- [Short task]: Nothing but the lines from the top of the data to the line holding "bg.inputs[1].default_value = 3.6" should be printed, word for word and both ends included; leave the pictures out.

- [Dataset extract]:
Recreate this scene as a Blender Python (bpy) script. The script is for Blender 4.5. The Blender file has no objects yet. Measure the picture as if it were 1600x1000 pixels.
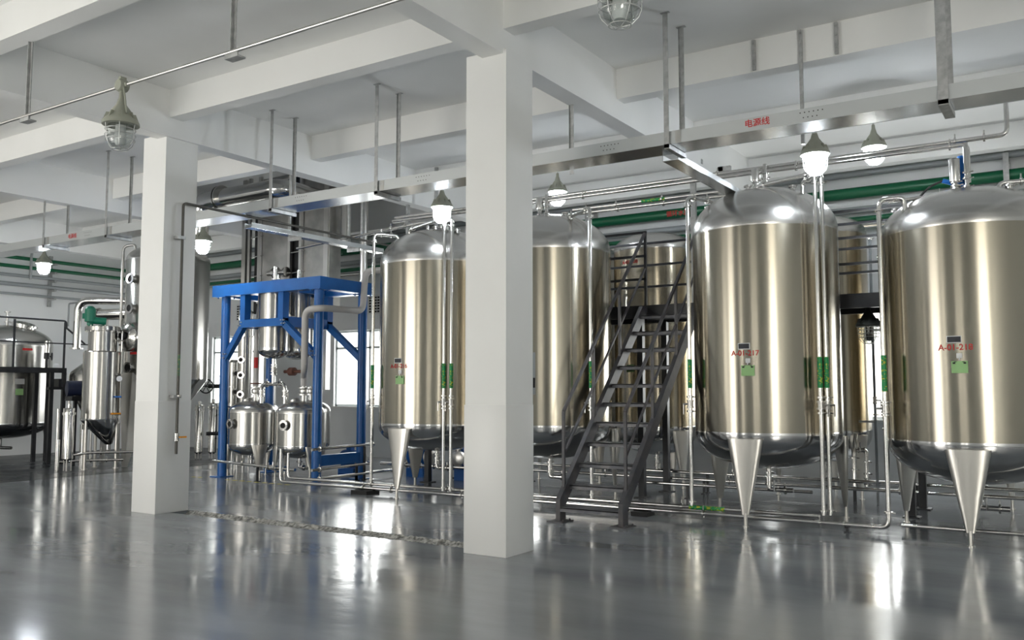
import bpy, bmesh, math, random
from mathutils import Vector, Matrix
random.seed(7)
sc = bpy.context.scene
col = sc.collection
PI = math.pi
R = math.radians

# ------------------------------------------------------------------ camera, world, light, exposure
cam_data = bpy.data.cameras.new('camera')
cam = bpy.data.objects.new('camera', cam_data)
col.objects.link(cam)
cam.location = (0, 0, 1.6)
cam.rotation_euler = (R(90 + 4.513), 0, R(32.97))
cam_data.sensor_width = 36.0
cam_data.lens = 31.01
cam_data.clip_end = 200
sc.camera = cam

sc.view_settings.view_transform = 'Standard'
sc.view_settings.look = 'None'
sc.view_settings.gamma = 1.0
sc.view_settings.use_curve_mapping = False
sc.view_settings.exposure = -0.1
try:
    sc.cycles.use_denoising = True
    sc.cycles.max_bounces = 10
    sc.cycles.diffuse_bounces = 8
    sc.cycles.glossy_bounces = 6
    sc.cycles.transparent_max_bounces = 12
    sc.cycles.sample_clamp_indirect = 8.0
    sc.cycles.caustics_reflective = False
    sc.cycles.caustics_refractive = False
except Exception:
    pass

world = bpy.data.worlds.new('sky')
sc.world = world
world.use_nodes = True
bg = world.node_tree.nodes['Background']
bg.inputs[0].default_value = (1.0, 0.975, 0.935, 1)
bg.inputs[1].default_value = 3.6

WIN_FRONT = [(-20.6, -16.6, 0.9, 4.3), (-15.2, -10.2, 0.0, 4.5), (-9.0, -8.0, 0.9, 4.3), (-4.1, -3.5, 0.9, 4.3), (-2.9, -2.3, 0.9, 4.3), (2.6, 5.8, 0.9, 4.3)]  # last one is unseen, added as fill for the right side
WIN_RIGHT = []
WIN_BACK = [(-20.3, -18.2, 1.19, 3.05), (-15.65, -13.5, 1.19, 3.05), (-10.3, -8.2, 1.19, 3.05), (-5.0, -1.2, 1.09, 3.03), (0.4, 3.6, 1.09, 3.03)]  # last one added unseen, and the one before widened, to light the rear
YF, YB, XL, XR, ZC = -2.6, 16.0, -22.1, 6.5, 5.58


def day_light(name, x0, x1, z0, z1, y, facing, radiance, colr):
    """Daylight standing outside a window opening, shining in."""
    ld = bpy.data.lights.new(name, 'AREA')
    ld.shape = 'RECTANGLE'
    ld.size = x1 - x0
    ld.size_y = z1 - z0
    ld.energy = radiance * PI * (x1 - x0) * (z1 - z0)
    ld.color = colr
    lo = bpy.data.objects.new(name, ld)
    lo.location = ((x0 + x1) / 2, y, (z0 + z1) / 2)
    lo.rotation_euler = (R(90) * facing, 0, 0)
    col.objects.link(lo)
    return lo


FRONT_RAD = [2.0, 3.5, 5.0, 4.5, 4.5, 12.0]  # last value drives the added fill window
for k, (a, b, c, d) in enumerate(WIN_FRONT):
    day_light('daylight_front', a, b, c, d, YF - 0.32, 1, FRONT_RAD[k], (1.0, 0.96, 0.885))
for (a, b, c, d) in WIN_RIGHT:
    ld = day_light('daylight_right', a, b, c, d, 0, 1, 5.0, (1.0, 0.985, 0.94))
    ld.location = (XR + 0.32, (a + b) / 2, (c + d) / 2)
    ld.rotation_euler = (R(90), 0, R(90))
for (a, b, c, d) in WIN_BACK:
    day_light('daylight_back', a, b, c, d, YB + 0.32, -1, 6.0 if a < -6 else 7.5, (0.93, 0.98, 1.0))


sun = bpy.data.lights.new('sun', 'SUN')  # added so its floor patch out of view bounces light to the ceiling
sun.energy = 26.0
sun.angle = R(1.0)
sun.color = (1.0, 0.95, 0.86)
so = bpy.data.objects.new('sun', sun)
so.rotation_euler = (R(90 - 50), 0, R(-12))
so.location = (-10, -20, 20)
col.objects.link(so)


# ------------------------------------------------------------------ materials
def mat(name, base, rough=0.5, metal=0.0, spec=0.5, coat=0.0, emis=None, estr=0.0):
    m = bpy.data.materials.new(name)
    m.use_nodes = True
    b = m.node_tree.nodes['Principled BSDF']
    b.inputs['Base Color'].default_value = (*base, 1)
    b.inputs['Roughness'].default_value = rough
    b.inputs['Metallic'].default_value = metal
    b.inputs['Specular IOR Level'].default_value = spec
    b.inputs['Coat Weight'].default_value = coat
    if emis:
        b.inputs['Emission Color'].default_value = (*emis, 1)
        b.inputs['Emission Strength'].default_value = estr
    return m


def nodes_of(m):
    nt = m.node_tree
    return nt, nt.nodes, nt.links, nt.nodes['Principled BSDF']


def vary(m, scale, c1, c2, rough=None, bump=0.0, stretch=(1, 1, 1), detail=4, lo=0.35, hi=0.65):
    """Noise between two tones (and two roughnesses), in object space."""
    nt, N, L, b = nodes_of(m)
    tc = N.new('ShaderNodeTexCoord')
    mp = N.new('ShaderNodeMapping')
    mp.inputs['Scale'].default_value = stretch
    L.new(tc.outputs['Object'], mp.inputs['Vector'])
    nz = N.new('ShaderNodeTexNoise')
    nz.inputs['Scale'].default_value = scale
    nz.inputs['Detail'].default_value = detail
    L.new(mp.outputs[0], nz.inputs['Vector'])
    cr = N.new('ShaderNodeValToRGB')
    cr.color_ramp.elements[0].position = lo
    cr.color_ramp.elements[1].position = hi
    cr.color_ramp.elements[0].color = (*c1, 1)
    cr.color_ramp.elements[1].color = (*c2, 1)
    L.new(nz.outputs['Fac'], cr.inputs['Fac'])
    L.new(cr.outputs['Color'], b.inputs['Base Color'])
    if rough:
        mr = N.new('ShaderNodeMapRange')
        mr.inputs['From Min'].default_value = lo
        mr.inputs['From Max'].default_value = hi
        mr.inputs['To Min'].default_value = rough[0]
        mr.inputs['To Max'].default_value = rough[1]
        L.new(nz.outputs['Fac'], mr.inputs['Value'])
        L.new(mr.outputs[0], b.inputs['Roughness'])
    if bump:
        bp = N.new('ShaderNodeBump')
        bp.inputs['Strength'].default_value = bump
        bp.inputs['Distance'].default_value = 0.02
        L.new(nz.outputs['Fac'], bp.inputs['Height'])
        L.new(bp.outputs[0], b.inputs['Normal'])
    return m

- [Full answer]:
Recreate this scene as a Blender Python (bpy) script. The script is for Blender 4.5. The Blender file has no objects yet. Measure the picture as if it were 1600x1000 pixels.
import bpy, bmesh, math, random
from mathutils import Vector, Matrix
random.seed(7)
sc = bpy.context.scene
col = sc.collection
PI = math.pi
R = math.radians

# ------------------------------------------------------------------ camera, world, light, exposure
cam_data = bpy.data.cameras.new('camera')
cam = bpy.data.objects.new('camera', cam_data)
col.objects.link(cam)
cam.location = (0, 0, 1.6)
cam.rotation_euler = (R(90 + 4.513), 0, R(32.97))
cam_data.sensor_width = 36.0
cam_data.lens = 31.01
cam_data.clip_end = 200
sc.camera = cam

sc.view_settings.view_transform = 'Standard'
sc.view_settings.look = 'None'
sc.view_settings.gamma = 1.0
sc.view_settings.use_curve_mapping = False
sc.view_settings.exposure = -0.1
try:
    sc.cycles.use_denoising = True
    sc.cycles.max_bounces = 10
    sc.cycles.diffuse_bounces = 8
    sc.cycles.glossy_bounces = 6
    sc.cycles.transparent_max_bounces = 12
    sc.cycles.sample_clamp_indirect = 8.0
    sc.cycles.caustics_reflective = False
    sc.cycles.caustics_refractive = False
except Exception:
    pass

world = bpy.data.worlds.new('sky')
sc.world = world
world.use_nodes = True
bg = world.node_tree.nodes['Background']
bg.inputs[0].default_value = (1.0, 0.975, 0.935, 1)
bg.inputs[1].default_value = 3.6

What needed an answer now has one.